Majority Opinion (Franchini J., with Sosa CJ., Ransom J., and Montgomery J. concurring):

  • The court found that the policies were "direct insurance" because they established a direct relationship between Levi Strauss and Mission Insurance, uninterrupted by another insurer. It adopted the definition of "direct insurance" from Florida case law (paras 8-9).
  • The policies were not reinsurance because Levi Strauss, as a self-insured employer, was not an "insurer" under the statutory definition. The court emphasized that self-insurance involves retaining one's own risk rather than assuming the risk of another (paras 9-13).
  • The policies were not indemnity agreements excluded under the Guaranty Law. The court clarified that Levi Strauss' claim was for losses exceeding the retention amounts, not for reimbursement of paid claims (paras 15-16).
  • The court rejected the argument that the Guaranty Law was intended solely to protect injured workers, finding that the law also applied to excess workers' compensation policies held by self-insured employers (para 17).

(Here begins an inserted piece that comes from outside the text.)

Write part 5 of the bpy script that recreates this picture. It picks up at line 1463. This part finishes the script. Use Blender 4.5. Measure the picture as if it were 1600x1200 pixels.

Dissenting Opinion (Baca J.):

  • Justice Baca argued that the policies constituted reinsurance because Levi Strauss, as a self-insured employer, acted as a statutory insurer under the Workers' Compensation Act. He contended that the policies indemnified Levi Strauss for a portion of its assumed risk, fitting the definition of reinsurance (paras 20-22).
  • He noted that the New Mexico Guaranty Law explicitly excluded reinsurance and indemnity agreements from "covered claims" and argued that Levi Strauss' claim fell within these exclusions (paras 24-26).
  • Justice Baca also distinguished the case from Florida and Iowa precedents, emphasizing differences in statutory language and the absence of premium tax payments on the policies in question (paras 23-25).